**EXERCISE DETAILS:**
Reproduce every line in the listing that contains the word "pixels".

**INFORMATION SHOWN:**
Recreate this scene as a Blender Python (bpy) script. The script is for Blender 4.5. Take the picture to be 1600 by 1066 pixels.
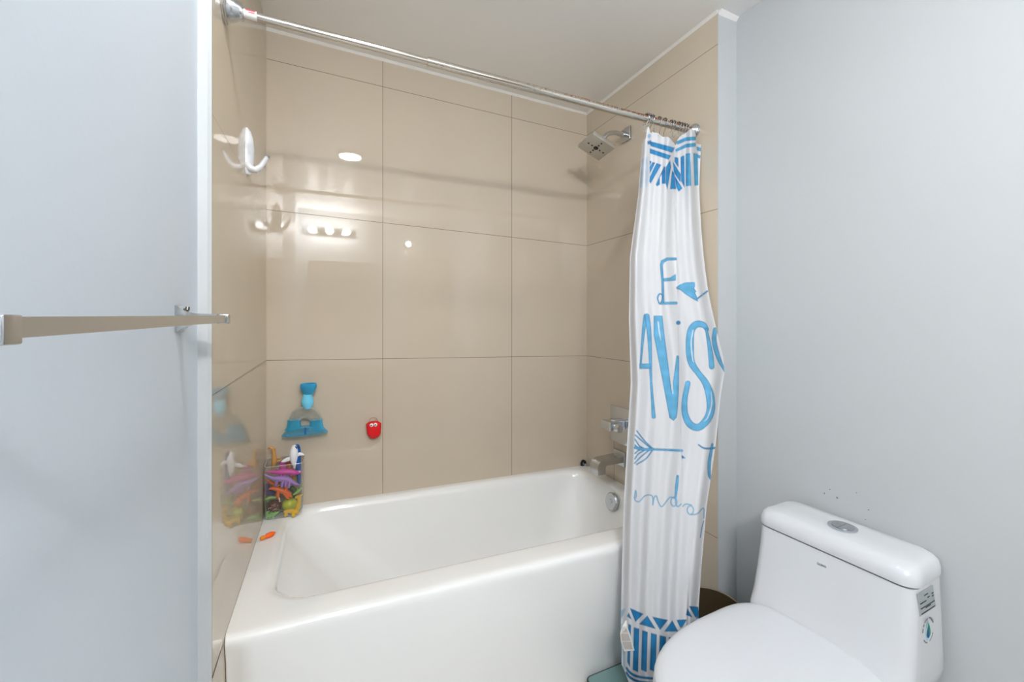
import bpy, bmesh, math, random
import numpy as np
from mathutils import Vector, Matrix

random.seed(7)
SC = bpy.context.scene
COL = SC.collection
for o in list(bpy.data.objects):
    bpy.data.objects.remove(o)

# ------------------------------------------------------------------ camera, world, exposure
F = 656.0                       # focal length in pixels of the 1600 x 1066 frame
ANG = math.radians(24.14)       # yaw to the right of the tub's depth axis
SA, CA = math.sin(ANG), math.cos(ANG)
HC = 1.27                       # camera height
V0 = 500.0                      # horizon row
cam = bpy.data.objects.new('camera', bpy.data.cameras.new('camera'))
COL.objects.link(cam)
cam.data.sensor_fit = 'HORIZONTAL'
cam.data.sensor_width = 36.0
cam.data.lens = F / 1600 * 36.0
cam.data.shift_y = (V0 - 533.0) / 1600
cam.data.clip_start = 0.01
cam.location = (0, 0, HC)
cam.rotation_euler = (math.pi / 2, 0, -ANG)
SC.camera = cam
SC.cycles.caustics_reflective = False
SC.cycles.caustics_refractive = False
SC.cycles.use_guiding = True
SC.view_settings.view_transform = 'Standard'
SC.view_settings.look = 'None'
SC.view_settings.gamma = 1.0
SC.view_settings.exposure = 0.0
SC.view_settings.use_curve_mapping = False
w = bpy.data.worlds.new('world')
SC.world = w
w.use_nodes = True
w.node_tree.nodes['Background'].inputs[0].default_value = (0.8, 0.87, 1.0, 1)
w.node_tree.nodes['Background'].inputs[1].default_value = 0.3
DOWN_L = 132.0                   # radiance of the ceiling downlight
BULB_L = 230.0                  # radiance of the vanity bulbs

# ------------------------------------------------------------------ room numbers (metres)
XL, XR = -0.209, 1.314          # tiled alcove walls
XWL, XWR = -0.241, 1.408        # painted walls
YB = 1.93                       # tiled back wall
YTL, YTR = 1.077, 1.09          # where the tile ends left / right
YF = -1.0                       # vanity wall behind the camera
SL = 0.0225                     # the alcove is out of level along x
def XLW(y): return XL - 0.0105 * (YB - y)     # the left tiled wall runs a little out of square
def ZC(x): return 2.433 - SL * (x - XL)      # ceiling
def ZT(x): return 0.512 - SL * (x - XL)      # tub deck

def at(u, v, Y=None, X=None, Z=None):
    """point of the room seen at pixel (u, v) on the plane Y=, X= or Z="""
    s = (u - 800.0) / F
    d = Vector((s * CA + SA, CA - s * SA, (V0 - v) / F))
    if Y is not None: k = Y / d.y
    elif X is not None: k = X / d.x
    else: k = (Z - HC) / d.z
    return Vector((0, 0, HC)) + d * k
def depth(p): return p.x * SA + p.y * CA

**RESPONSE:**
Recreate this scene as a Blender Python (bpy) script. The script is for Blender 4.5. Take the picture to be 1600 by 1066 pixels.
F = 656.0                       # focal length in pixels of the 1600 x 1066 frame